See Columbia University

The computer mouse was a variant of the light pen available for mainframes, and invented in 1955

The first transatlantic telegraph cable was laid 3 years before the start of the U.S. Civil War. It functioned for 3 weeks.

Vacuum tubes are still legitimately used. Almost every TV broadcast transmitter and most FM radio broadcast transmitters still use vacuum tubes for the high power output stages. Klystrons are used in particle accelerators. There’s even one in your home (cavity magnetron in your microwave oven).
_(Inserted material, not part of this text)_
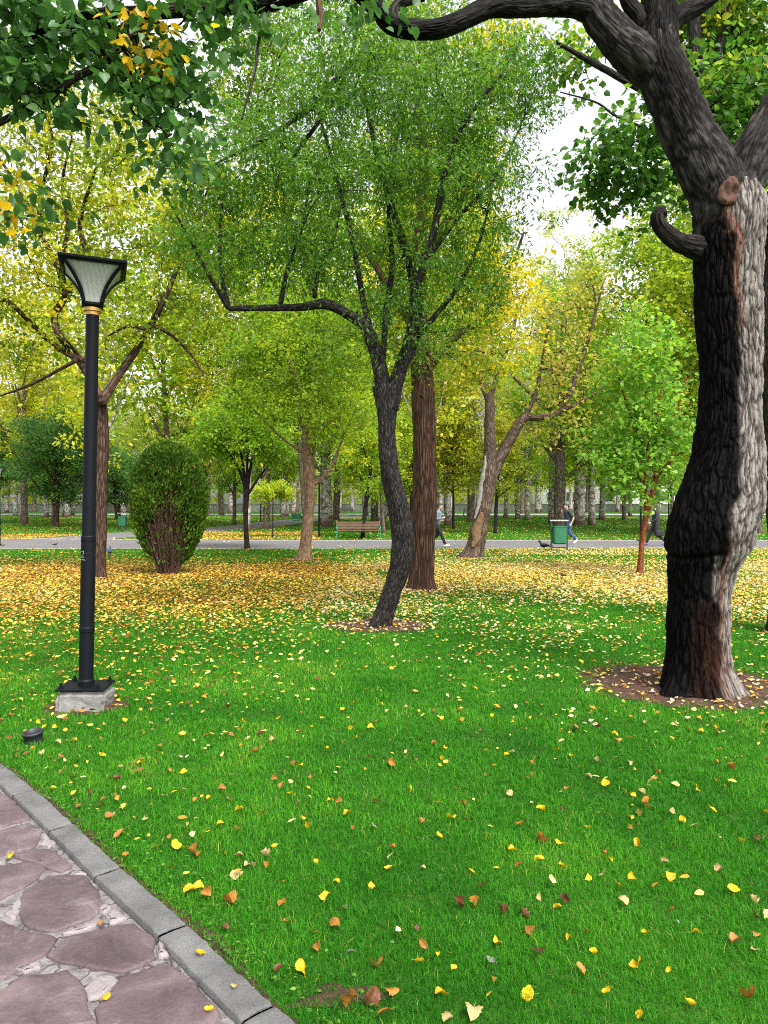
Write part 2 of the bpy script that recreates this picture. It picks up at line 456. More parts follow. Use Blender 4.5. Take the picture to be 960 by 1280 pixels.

To be fair, everytime your car leaves a stop sign (if you full stop), it has a point in time where it’s fuel economy is fifteen gallons to the inch (unless it’s electric then it’s MPIe)

The Blackbird leaks and is designed to leak fuel till it gets to operational temperatures , after which it midair refuels for it’s mission.

The Saturn V rocket was travelling at over 500mph when it cleared it’s gantry, just 106 meters into it’s journey. It sure doesn’t look like it’s going anything like that fast.

That didn’t sound right, so I checked your link. It says the Saturn V cleared the gantry 9 seconds after liftoff and at a speed of 51 mph.

Eh, what’s an order of magnitude between friends.

The Saturn V could put 130 tonnes to LEO and 45 tonnes to lunar orbit.

The best rockets today can put about 30 tonnes to LEO. In other words, the Saturn V could put 50 % more payload to Lunar Orbit than the top of the line systems can out in Low Earth Orbit today.

Fuck that depressing.

Any reason why? My knee-jerk reaction is that its just a cost cutting measure, but why go backwards?

The smartphones that we use today have more computing power than the mainframes used to run the Apollo moon missions.

And the Apollo astronauts carried a slide rule to make their calculations.

Aircraft technology has also regressed. Ever since the Concorde was retired, there are no non-military planes capable of supersonic flight.